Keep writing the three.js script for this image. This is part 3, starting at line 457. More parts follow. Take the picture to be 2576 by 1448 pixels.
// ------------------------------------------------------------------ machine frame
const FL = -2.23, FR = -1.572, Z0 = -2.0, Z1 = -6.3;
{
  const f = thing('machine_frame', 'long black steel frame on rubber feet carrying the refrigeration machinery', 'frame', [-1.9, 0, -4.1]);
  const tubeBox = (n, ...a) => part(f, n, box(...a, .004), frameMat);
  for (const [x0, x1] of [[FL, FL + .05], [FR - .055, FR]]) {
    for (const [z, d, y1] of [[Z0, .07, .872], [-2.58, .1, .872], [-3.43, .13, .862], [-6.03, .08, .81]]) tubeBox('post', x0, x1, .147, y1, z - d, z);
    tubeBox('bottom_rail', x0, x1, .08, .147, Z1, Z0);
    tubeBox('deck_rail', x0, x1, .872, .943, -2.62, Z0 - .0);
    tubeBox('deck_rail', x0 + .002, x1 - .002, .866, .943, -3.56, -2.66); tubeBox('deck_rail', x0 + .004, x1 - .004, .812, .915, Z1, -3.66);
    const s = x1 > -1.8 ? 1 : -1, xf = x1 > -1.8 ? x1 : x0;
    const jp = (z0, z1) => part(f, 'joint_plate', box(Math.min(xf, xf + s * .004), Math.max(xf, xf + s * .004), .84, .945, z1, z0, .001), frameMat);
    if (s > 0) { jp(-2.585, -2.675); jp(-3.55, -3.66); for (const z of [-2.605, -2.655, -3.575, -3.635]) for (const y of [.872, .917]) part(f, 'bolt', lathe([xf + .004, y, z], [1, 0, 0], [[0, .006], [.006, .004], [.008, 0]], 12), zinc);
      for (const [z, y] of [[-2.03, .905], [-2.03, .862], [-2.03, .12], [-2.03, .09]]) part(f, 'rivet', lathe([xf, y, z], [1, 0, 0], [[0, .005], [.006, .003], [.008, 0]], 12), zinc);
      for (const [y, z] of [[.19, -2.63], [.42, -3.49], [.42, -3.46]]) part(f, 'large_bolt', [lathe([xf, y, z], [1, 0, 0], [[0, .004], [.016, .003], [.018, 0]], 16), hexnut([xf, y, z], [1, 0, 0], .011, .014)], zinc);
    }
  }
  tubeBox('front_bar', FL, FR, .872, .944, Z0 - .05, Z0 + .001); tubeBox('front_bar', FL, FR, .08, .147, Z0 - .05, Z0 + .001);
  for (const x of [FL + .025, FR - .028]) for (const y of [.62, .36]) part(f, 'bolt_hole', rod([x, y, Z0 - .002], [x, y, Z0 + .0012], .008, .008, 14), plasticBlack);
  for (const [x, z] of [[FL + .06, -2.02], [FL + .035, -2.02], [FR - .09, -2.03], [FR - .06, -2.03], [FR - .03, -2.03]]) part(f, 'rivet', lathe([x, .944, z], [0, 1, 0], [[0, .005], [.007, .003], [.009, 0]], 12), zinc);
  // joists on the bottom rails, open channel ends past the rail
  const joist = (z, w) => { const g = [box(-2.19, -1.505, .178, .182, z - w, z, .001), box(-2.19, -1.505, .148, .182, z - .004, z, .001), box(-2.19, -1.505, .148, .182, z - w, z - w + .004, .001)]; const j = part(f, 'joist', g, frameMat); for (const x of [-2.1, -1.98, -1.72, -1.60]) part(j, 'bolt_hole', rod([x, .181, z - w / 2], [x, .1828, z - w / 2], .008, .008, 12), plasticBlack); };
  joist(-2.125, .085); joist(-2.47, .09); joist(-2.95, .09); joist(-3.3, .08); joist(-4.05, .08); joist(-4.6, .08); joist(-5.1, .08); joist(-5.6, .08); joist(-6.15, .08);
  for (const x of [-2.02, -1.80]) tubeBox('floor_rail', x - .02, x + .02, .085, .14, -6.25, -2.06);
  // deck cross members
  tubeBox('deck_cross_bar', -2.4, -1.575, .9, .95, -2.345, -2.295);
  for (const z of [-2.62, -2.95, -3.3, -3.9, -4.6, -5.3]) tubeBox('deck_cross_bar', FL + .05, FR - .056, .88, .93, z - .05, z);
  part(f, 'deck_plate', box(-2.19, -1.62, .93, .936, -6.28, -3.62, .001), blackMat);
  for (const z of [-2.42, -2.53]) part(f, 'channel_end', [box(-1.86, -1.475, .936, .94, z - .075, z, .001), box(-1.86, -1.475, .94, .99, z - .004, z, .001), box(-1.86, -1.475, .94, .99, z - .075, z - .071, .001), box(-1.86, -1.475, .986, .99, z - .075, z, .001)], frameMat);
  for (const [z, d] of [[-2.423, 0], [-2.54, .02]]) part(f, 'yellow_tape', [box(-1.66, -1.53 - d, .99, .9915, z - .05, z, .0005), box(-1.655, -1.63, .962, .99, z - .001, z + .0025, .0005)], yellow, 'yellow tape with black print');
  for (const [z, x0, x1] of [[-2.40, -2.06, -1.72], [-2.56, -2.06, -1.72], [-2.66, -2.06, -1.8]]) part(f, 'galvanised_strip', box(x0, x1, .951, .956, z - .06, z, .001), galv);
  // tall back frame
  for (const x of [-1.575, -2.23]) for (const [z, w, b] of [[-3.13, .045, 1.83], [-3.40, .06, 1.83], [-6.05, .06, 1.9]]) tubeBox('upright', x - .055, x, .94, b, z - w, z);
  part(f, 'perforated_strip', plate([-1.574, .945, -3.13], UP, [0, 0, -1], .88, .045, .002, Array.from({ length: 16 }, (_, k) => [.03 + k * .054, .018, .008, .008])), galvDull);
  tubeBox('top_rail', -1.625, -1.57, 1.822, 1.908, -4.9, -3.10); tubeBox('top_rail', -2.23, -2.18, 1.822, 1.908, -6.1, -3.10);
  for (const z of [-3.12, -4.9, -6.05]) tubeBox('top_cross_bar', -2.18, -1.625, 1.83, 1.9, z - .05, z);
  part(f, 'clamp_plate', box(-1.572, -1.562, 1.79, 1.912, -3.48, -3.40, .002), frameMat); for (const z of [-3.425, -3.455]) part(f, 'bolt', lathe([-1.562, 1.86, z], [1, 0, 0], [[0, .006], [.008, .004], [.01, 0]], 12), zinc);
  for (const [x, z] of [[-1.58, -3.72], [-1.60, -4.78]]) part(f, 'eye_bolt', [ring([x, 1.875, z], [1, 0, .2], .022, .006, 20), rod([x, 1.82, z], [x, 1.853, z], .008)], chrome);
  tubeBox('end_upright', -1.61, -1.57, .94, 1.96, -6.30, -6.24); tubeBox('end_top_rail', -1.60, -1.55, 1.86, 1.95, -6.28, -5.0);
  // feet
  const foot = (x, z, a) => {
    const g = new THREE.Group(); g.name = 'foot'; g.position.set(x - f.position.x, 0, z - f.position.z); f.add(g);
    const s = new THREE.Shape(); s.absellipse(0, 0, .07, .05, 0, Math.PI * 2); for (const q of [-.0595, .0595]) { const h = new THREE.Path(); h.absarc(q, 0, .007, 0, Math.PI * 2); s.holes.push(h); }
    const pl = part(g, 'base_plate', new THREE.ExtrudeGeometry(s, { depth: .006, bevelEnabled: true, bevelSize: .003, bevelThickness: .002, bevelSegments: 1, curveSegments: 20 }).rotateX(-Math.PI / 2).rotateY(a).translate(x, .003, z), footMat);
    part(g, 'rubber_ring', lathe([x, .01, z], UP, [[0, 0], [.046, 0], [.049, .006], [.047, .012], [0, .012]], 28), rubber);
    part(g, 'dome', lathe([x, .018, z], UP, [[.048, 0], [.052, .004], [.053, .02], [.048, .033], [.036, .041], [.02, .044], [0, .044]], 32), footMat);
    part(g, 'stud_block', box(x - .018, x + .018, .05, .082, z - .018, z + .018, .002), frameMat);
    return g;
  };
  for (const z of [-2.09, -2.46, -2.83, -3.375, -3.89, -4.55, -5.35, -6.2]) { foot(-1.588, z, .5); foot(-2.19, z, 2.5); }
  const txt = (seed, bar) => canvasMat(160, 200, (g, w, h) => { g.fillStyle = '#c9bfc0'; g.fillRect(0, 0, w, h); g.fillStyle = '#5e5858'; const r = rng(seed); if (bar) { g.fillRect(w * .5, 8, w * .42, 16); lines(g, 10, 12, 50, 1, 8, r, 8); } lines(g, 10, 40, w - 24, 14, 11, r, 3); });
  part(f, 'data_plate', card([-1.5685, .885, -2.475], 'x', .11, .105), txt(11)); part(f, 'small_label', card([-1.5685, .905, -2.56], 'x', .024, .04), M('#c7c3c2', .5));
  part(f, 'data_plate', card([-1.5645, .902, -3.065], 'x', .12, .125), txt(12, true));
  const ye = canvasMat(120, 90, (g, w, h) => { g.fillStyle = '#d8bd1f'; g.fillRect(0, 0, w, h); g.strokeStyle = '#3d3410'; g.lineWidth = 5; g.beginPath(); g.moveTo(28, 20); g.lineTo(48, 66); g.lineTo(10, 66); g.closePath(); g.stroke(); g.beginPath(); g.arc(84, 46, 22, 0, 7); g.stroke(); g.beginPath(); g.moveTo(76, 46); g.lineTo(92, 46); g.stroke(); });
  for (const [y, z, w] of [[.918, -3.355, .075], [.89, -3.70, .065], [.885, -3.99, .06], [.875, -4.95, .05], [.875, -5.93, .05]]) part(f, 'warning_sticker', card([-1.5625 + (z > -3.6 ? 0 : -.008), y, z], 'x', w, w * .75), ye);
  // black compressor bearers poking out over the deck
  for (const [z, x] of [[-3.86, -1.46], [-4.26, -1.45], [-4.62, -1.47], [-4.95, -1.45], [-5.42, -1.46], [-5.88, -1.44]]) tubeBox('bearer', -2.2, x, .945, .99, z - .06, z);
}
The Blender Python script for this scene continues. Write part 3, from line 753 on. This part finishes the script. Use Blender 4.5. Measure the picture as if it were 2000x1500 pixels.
* * * * * * * * *
■ Your goal
Select the lines from the entries that include the word "this".

■ Output of the task
Keep writing the three.js script for this image. This is part 3, starting at line 457. More parts follow. Take the picture to be 2576 by 1448 pixels.
The Blender Python script for this scene continues. Write part 3, from line 753 on. This part finishes the script. Use Blender 4.5. Measure the picture as if it were 2000x1500 pixels.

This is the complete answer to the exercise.